A algo menos de 50 kilómetros de Lilongwe, la capital de Malawi, entre colinas que se alinean en dirección al municipio de Dowa, aparece una explanada cubierta con ramajes y algunas desperdigadas y brillantes planchas de aluminio. Las casas de ladrillo y adobe se extienden por la planicie a la que el sol golpea sin descanso.
«La vida aquí es dura», resume Celestin Kibakuli Basilwango. Él es un ejemplo más de los muchos que han llegado en un camión de carga desde la República Democrática del Congo. Otro de los que huyeron de la guerra o la persecución, como Patron Mushamuka, Tresor Nzengu Mpauni o Kalis Kalombo. Todos congoleños y que representan la mayoría de la población de Dzaleka. Algunos, como Percy Uwimana, llegaron desde Ruanda, mientras que el matrimonio Bahat y Byamungu R. Joseph lo hicieron desde Burundi. Los somalíes apenas hacen de Dzaleka un alto en su camino, que continúa hacia el Sur, hacia una nueva existencia que podría comenzar, si todo les va bien, en Sudáfrica, el país que recibe el mayor número de refugiados en el Sur.
Dzaleka es un compendio de lenguajes y miradas. De historias susurradas en las minúsculas viviendas húmedas y sombrías. Silencios que lo dicen todo y saludos que levantan el ánimo agrio instalado en las polvorientas calles transformadas en ciénagas durante la temporada de lluvias. Un caleidoscopio multicultural que comparte destino en la región central de Malawi.
A menos de una hora de Lilongwe, Dzaleka es uno de los campos de refugiados más cercano a una capital de Estado. Esto hace que muchos busquen soluciones para no depender únicamente de los 14 kilos de comida al mes de ACNUR.

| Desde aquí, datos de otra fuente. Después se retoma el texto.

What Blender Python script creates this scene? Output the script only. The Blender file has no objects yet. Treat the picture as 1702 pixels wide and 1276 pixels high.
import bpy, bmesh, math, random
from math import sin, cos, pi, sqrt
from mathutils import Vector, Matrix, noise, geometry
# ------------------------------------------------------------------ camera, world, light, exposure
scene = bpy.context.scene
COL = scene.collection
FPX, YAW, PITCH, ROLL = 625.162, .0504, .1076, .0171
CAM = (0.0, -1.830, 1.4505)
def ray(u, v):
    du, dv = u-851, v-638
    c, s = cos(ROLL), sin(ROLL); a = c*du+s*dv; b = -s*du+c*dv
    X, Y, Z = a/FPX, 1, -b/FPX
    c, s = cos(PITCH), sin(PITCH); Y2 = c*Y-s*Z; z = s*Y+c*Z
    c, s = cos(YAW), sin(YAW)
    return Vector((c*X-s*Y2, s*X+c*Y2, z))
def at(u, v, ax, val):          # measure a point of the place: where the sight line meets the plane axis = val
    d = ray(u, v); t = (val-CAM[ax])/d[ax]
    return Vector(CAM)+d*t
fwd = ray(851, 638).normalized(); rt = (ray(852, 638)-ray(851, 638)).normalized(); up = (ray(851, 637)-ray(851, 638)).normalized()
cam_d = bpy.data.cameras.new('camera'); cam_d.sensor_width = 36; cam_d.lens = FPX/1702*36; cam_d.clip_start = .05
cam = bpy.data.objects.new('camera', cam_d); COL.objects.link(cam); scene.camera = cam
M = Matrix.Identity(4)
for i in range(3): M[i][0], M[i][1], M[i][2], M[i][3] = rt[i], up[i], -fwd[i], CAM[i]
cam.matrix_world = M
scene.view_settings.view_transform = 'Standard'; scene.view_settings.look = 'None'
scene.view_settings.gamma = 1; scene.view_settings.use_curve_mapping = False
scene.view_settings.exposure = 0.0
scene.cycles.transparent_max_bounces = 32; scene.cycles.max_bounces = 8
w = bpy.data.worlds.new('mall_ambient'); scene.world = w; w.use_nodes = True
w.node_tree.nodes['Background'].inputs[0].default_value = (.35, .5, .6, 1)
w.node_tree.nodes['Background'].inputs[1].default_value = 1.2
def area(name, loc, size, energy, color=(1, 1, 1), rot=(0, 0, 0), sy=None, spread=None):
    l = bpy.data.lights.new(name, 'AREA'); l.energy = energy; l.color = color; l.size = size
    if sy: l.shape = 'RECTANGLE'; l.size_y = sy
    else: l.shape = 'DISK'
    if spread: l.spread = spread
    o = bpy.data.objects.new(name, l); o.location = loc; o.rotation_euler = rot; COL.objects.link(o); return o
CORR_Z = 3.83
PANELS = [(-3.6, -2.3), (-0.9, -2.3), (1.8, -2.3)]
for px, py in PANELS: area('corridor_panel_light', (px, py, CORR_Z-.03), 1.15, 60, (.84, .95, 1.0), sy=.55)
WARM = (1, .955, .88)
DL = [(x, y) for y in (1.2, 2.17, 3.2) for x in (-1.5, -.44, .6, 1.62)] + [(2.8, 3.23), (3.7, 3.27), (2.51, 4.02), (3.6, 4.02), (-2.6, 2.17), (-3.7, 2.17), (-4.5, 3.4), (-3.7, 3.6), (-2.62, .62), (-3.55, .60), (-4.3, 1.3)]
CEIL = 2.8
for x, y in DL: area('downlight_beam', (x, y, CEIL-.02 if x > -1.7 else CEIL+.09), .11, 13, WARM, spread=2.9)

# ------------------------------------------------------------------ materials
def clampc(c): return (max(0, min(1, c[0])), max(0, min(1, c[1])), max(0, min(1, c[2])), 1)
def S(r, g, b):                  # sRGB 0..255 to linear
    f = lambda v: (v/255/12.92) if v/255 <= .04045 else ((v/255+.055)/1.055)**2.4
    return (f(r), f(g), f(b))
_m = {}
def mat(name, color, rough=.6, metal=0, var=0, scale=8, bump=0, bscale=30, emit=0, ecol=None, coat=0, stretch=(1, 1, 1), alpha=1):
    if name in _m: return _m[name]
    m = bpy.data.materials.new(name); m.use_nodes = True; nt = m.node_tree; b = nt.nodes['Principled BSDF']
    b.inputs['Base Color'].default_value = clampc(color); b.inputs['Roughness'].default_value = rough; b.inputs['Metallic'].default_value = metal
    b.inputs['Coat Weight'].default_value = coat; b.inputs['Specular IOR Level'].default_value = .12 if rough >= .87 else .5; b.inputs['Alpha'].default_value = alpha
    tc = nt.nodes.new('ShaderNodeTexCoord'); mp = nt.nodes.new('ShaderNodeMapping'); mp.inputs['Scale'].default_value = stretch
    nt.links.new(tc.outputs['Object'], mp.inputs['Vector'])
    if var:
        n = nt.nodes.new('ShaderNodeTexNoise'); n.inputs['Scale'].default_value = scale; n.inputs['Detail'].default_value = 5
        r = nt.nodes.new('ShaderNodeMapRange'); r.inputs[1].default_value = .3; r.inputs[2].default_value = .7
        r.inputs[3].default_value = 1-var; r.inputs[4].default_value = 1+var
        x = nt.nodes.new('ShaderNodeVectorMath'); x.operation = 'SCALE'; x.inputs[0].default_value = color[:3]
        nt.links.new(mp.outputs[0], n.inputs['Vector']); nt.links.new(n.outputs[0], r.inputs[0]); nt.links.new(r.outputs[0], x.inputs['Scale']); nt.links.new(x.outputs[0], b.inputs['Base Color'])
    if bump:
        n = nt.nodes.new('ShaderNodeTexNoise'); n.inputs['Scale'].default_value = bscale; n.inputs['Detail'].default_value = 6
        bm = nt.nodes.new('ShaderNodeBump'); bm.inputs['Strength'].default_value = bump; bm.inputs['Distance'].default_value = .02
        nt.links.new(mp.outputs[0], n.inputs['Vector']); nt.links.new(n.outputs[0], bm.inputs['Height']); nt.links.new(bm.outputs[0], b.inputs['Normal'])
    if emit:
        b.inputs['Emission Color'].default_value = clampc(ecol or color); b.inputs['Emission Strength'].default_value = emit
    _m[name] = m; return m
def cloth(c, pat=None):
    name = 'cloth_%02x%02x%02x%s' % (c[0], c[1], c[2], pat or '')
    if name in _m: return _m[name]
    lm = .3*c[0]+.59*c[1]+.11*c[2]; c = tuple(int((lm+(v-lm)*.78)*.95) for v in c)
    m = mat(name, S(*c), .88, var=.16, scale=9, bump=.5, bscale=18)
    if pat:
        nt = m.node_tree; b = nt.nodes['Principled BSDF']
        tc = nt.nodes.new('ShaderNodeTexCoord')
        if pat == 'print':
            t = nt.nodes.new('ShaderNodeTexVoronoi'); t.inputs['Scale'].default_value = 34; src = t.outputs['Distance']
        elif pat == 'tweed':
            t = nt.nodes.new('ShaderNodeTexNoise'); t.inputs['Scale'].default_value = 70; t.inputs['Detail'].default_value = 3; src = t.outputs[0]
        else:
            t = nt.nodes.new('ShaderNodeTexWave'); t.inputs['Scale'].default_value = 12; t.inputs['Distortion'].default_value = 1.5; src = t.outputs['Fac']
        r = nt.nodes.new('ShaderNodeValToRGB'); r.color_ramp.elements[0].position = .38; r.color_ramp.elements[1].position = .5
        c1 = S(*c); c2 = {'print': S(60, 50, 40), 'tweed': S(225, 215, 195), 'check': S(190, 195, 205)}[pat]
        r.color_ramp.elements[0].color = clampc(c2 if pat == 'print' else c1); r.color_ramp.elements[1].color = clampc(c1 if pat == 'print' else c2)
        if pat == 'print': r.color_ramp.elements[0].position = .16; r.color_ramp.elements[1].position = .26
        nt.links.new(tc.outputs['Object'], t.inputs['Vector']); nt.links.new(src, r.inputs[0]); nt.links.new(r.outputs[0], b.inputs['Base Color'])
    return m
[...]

Los refugiados solo pueden abrir negocios y trabajar en el interior del campamento ya que la ley les impide trabajar en suelo malauí. Sin embargo, no son pocos los que se arriesgan por sacar unas monedas, aquellos que marcan la diferencia con la nada.
«Los malauíes se quejan de que les estamos quitando los negocios pero hasta nuestra llegada no había tiendas», explica Tresor Nzengu Mpauni, que recuerda cómo muchos ultramarinos de refugiados han sido saqueados por locales en las aldeas de los alrededores de Dzaleka.